Cakes From Around The World – Book review
Cakes from Around The World Julie Duff
Grubb Street £14.99
ISBN 978-1-906502-44-7
Julie Duff's second book, Cakes from Around the World, is a great title for a heavily pregnant woman to read shortly before going off on maternity leave to do coffee mornings and eat cake for a few months.
But while this is definitely a book aimed at the consumer market, the increasing prevalence of tea shops and small independent delis and cafés serving cakes means it could happily serve a much wider audience in the professional kitchen.
There are large cakes, small cakes, plain cakes, fancy cakes, light cakes, rich cakes, fruit cakes, spicy cakes, coffee cakes, layered cakes and, of course, chocolate cakes. And it doesn't end there: biscuits, streusels, cheesecakes, parkins, muffins and gingerbreads are also covered.

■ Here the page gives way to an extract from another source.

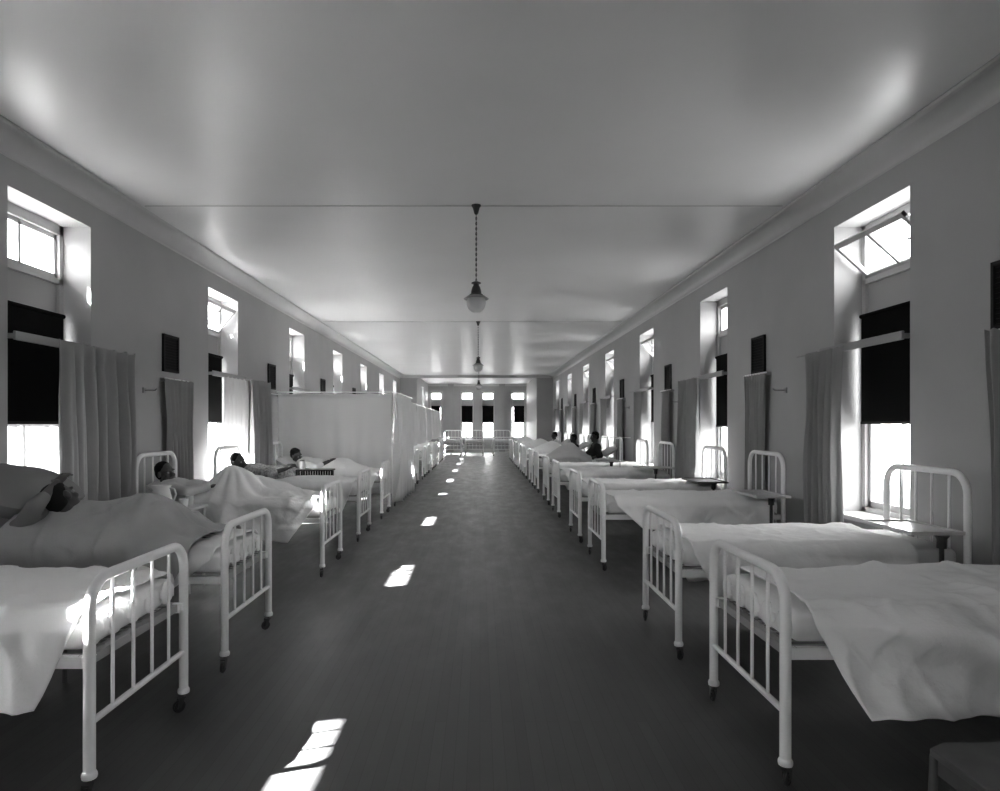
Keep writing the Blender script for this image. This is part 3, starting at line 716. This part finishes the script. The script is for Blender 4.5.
# second left bed: lies propped on the grey pillow with one arm thrown over the head
person('L', 1, 'person with an arm bent over the head, on dark pillows under a grey blanket', (1.24, .15, 1.085), (-.25, -.85, .35), (.55, .1, .8), (1.30, .14, .90), (1.02, .02, .86),
       [(.70, .10, 1.0), (.70, -.12, 1.0)], [(.35, .08, .83), (.35, -.1, .83)],
       [((1.42, .30, .90), (1.27, .38, 1.06), (1.27, .16, 1.19), (0, .3, 1)), ((1.36, -.12, .95), (1.14, -.22, .96), (.98, -.08, 1.0), (0, 0, 1))], 'skin', 'gown_grey')
# third left bed: propped up, face turned to the aisle, knees raised
person('L', 2, 'person in white gown with head propped up, face to the aisle, behind the jug', (1.73, .26, 1.075), (-.9, .42, .05), (.28, .05, .95), (1.60, .20, .89), (1.28, .08, .86),
       [(.98, .14, 1.0), (.96, -.02, .98)], [(.66, .14, .83), (.66, 0, .83)],
       [((1.62, .36, .91), (1.42, .44, .89), (1.24, .32, .93), (0, .2, 1)), ((1.60, .03, .88), (1.38, -.06, .9), (1.26, .06, .99), (0, 0, 1))], 'skin_mid', 'gown', hair='short', sleeve=.92)
# fourth left bed: mottled pyjamas, forearm across the belly
person('L', 3, 'person in mottled pyjamas lying with forearms across the belly, fourth left-hand bed', (1.72, .2, 1.075), (-.85, .4, .0), (.5, .0, .85), (1.48, .1, .92), (1.15, .02, .87),
       [(.72, .12, .86), (.72, -.1, .86)], [(.35, .1, .83), (.35, -.1, .83)],
       [((1.5, .28, .94), (1.25, .36, .91), (1.05, .2, .98), (0, .2, 1)), ((1.48, -.1, .94), (1.24, -.2, .94), (1.06, .02, 1.01), (0, 0, 1))], 'skin', 'gown_spot', hair='short')
# fifth left bed: on the back, head bowed forward, knees bent
person('L', 4, 'person lying low on white pillows with bent knees, fifth left-hand bed', (1.53, .1, 1.06), (-.8, .45, -.25), (.35, .1, .9), (1.34, .04, .9), (1.02, .0, .87),
       [(.78, .1, .88), (.78, -.1, .88)], [(.4, .1, .83), (.4, -.1, .83)],
       [((1.36, .2, .91), (1.12, .3, .88), (.95, .16, .96), (0, .2, 1)), ((1.34, -.14, .91), (1.1, -.24, .9), (.95, -.06, .97), (0, 0, 1))], 'skin', 'gown')
# right row: dark-robed people sitting up
def sitter(i, lab, hx=1.36, hz=1.30, gown='gown_dark', lean=.12, yy=-.1):
    person('R', i, lab, (hx, yy, hz), (-1, -.3, -.1), (-.1, 0, 1), (hx+.02, yy, hz-.34), (hx-.1, yy, .88),
       [(.82, yy+.1, .99), (.82, yy-.1, .99)], [(.45, .1, .83), (.45, -.1, .83)],
       [((hx+.02, yy+.19, hz-.22), (hx-.1, yy+.26, hz-.42), (hx-.3, yy+.12, hz-.38), (0, 0, 1)), ((hx+.02, yy-.19, hz-.22), (hx+.1, yy-.26, hz-.44), (hx-.12, yy-.2, hz-.5), (0, 0, 1))], 'skin', gown, eyes=(i == 6))
sitter(6, 'person in dark robe sitting up behind raised knees in the right-hand row', 1.37, 1.30)
sitter(8, 'second dark-robed person sitting up in the right-hand row', 1.42, 1.18)
sitter(10, 'farthest person sitting up in the right-hand row, in a pale gown', 1.3, 1.2, 'gown')

# ------------------------------------------------------------------ bedside things
def bed_tray(x, y, z, lx, ly, label, m='tray', post=(0, 0), dark=False):
    """swing tray on a floor stand: top centre at (x, y, z)"""
    root = empty('bedside_tray', (x, y, 0)); tag(root, label, 'tray table', 'bedside trays in the right row')
    mb = MB(); mb.box((-lx/2, -ly/2, z-.012), (lx/2, ly/2, z)); mb.obj('tray_top', M[m], root, 0, .004)
    mb = MB()
    for (p, q) in (((-lx/2, -ly/2, z), (lx/2, -ly/2+.012, z+.012)), ((-lx/2, ly/2-.012, z), (lx/2, ly/2, z+.012)), ((-lx/2, -ly/2, z), (-lx/2+.012, ly/2, z+.012)), ((lx/2-.012, -ly/2, z), (lx/2, ly/2, z+.012))): mb.box(p, q)
    mb.obj('tray_rim', M[m], root, 0)
    px, py = post
    mb = MB(); mb.tube([(px, py, .04), (px, py, z-.012)], .016, 10); mb.lathe([(0, -.1), (.03, -.1), (.03, -.04), (.05, -.012), (0, -.012)], (px, py, z), 12); mb.obj('stand_post', M['tray_dark'], root)
    mb = MB(); mb.box((px-.16, py-.02, .0), (px+.16, py+.02, .035)); mb.box((px-.02, py-.16, .0), (px+.02, py+.16, .035)); mb.obj('stand_base', M['tray_dark'], root, 0, .004)
bed_tray(3.06, 4.77, .868, .36, .60, 'pale tray on a dark post at the head of the second right-hand bed', 'tray', (.03, -.285))
bed_tray(3.05, 7.30, .84, .36, .70, 'pale tray on a dark post at the head of the third right-hand bed', 'tray', (.04, -.19))
bed_tray(3.02, 9.02, .84, .40, .70, 'dark tray at the head of the fourth right-hand bed', 'tray_dark', (.06, -.18))
bed_tray(2.95, 11.4, .86, .6, .44, 'pale tray at the head of the fifth right-hand bed', 'tray', (.0, -.15))
bed_tray(2.55, 13.1, .88, .5, .34, 'pale tray beside the sixth right-hand bed, thin T-topped stand behind it', 'tray', (.0, -.1))
root = empty('drip_stand', (2.68, 12.82, 0)); tag(root, 'thin metal stand with a crossbar between the fifth and sixth right-hand beds', 'stand')
mb = MB(); mb.tube([(0, 0, .03), (0, 0, 1.36)], .009, 8); mb.obj('pole', M['iron'], root)
mb = MB(); mb.tube([(-.2, 0, 1.34), (.2, 0, 1.34)], .007, 8); mb.obj('crossbar', M['iron'], root)
mb = MB(); mb.tube([(-.16, 0, .02), (.16, 0, .02)], .014, 8); mb.tube([(0, -.14, .02), (0, .14, .02)], .014, 8); mb.obj('foot', M['iron'], root)

# stand with the white jug between the second and third left beds
def stand(x, y, z, lx, ly, label, m='trim'):
    root = empty('bedside_stand', (x, y, 0)); tag(root, label, 'bedside table', 'bedside stands in the left row')
    mb = MB(); mb.box((-lx/2, -ly/2, z-.022), (lx/2, ly/2, z)); mb.obj('table_top', M[m], root, 0, .005)
    for sx in (-1, 1):
        for sy in (-1, 1):
            mb = MB(); mb.tube([(sx*(lx/2-.03), sy*(ly/2-.03), 0), (sx*(lx/2-.03), sy*(ly/2-.03), z-.02)], .014, 8); mb.obj('leg', M[m], root)
    mb = MB(); mb.box((-lx/2+.02, -ly/2+.02, .28), (lx/2-.02, ly/2-.02, .30)); mb.obj('lower_shelf', M[m], root, 0)
stand(-2.96, 6.48, .80, .5, .4, 'white bedside stand carrying the jug, between second and third left-hand beds')
def lathe_thing(name, parts, loc, label, cat, group=None):
    root = empty(name, loc); tag(root, label, cat, group)
    for nm, prof, m in parts:
        mb = MB(); mb.lathe(prof, (0, 0, 0), 24); mb.obj(nm, M[m], root, 60)
    return root
j = lathe_thing('jug', [('jug_body', [(0, 0), (.07, 0), (.088, .02), (.092, .08), (.078, .14), (.072, .18), (.088, .215), (.084, .213), (.068, .18), (.074, .14), (.0, .02)], 'iron')], (-3.04, 6.40, .80), 'white enamel jug standing on the left bedside stand', 'jug')
mb = MB(); mb.tube([(.075, 0, .19), (.12, 0, .18), (.135, 0, .13), (.12, 0, .08), (.088, 0, .06)], .009, 8); mb.obj('jug_handle', M['iron'], j)
mb = MB(); mb.add([(-.08, -.03, .212), (-.08, .03, .212), (-.115, 0, .222), (-.075, 0, .15)], [(0, 2, 3), (2, 1, 3), (0, 1, 2)]); mb.obj('jug_spout', M['iron'], j)
lathe_thing('cup', [('cup_body', [(0, 0), (.03, 0), (.04, .03), (.043, .085), (.04, .085), (.036, .03), (0, .01)], 'iron')], (-2.83, 6.40, .80), 'small white cup right of the jug on the left bedside stand', 'cup')
lathe_thing('glass_tumbler', [('tumbler_body', [(0, 0), (.03, 0), (.036, .10), (.033, .10), (.028, .008), (0, .008)], 'milk')], (-2.84, 6.56, .80), 'pale tumbler behind the cup on the left bedside stand', 'glass')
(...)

Duff has spent the last four years - since the publication of her first book Cakes Regional and Traditional - researching recipes from Europe, the Middle East, the USA, the Far East, Latin America, South Africa and even Iceland.
The most intriguing of these must surely be tomato soup cake from Canada, which does indeed include a tin of the condensed broth in the recipe; cardamom cream cake from Pakistan, which Duff describes as a heavily scented sponge; or perhaps even the Irish gur cake, originally a peasant dish created to use up day-old bread and cakes.
But as well as the more unusual, there are also the stalwarts, from Swiss roll and Victoria sandwich to sachertorte, pavlova and Mississippi mud pie.
Peppered with simple, unpretentious pictures, this is actually more of an anthology of cakes, with each country's national dish covered and more to boot. Plenty to keep my coffee morning compatriots happy and more than a few café owners inspired too.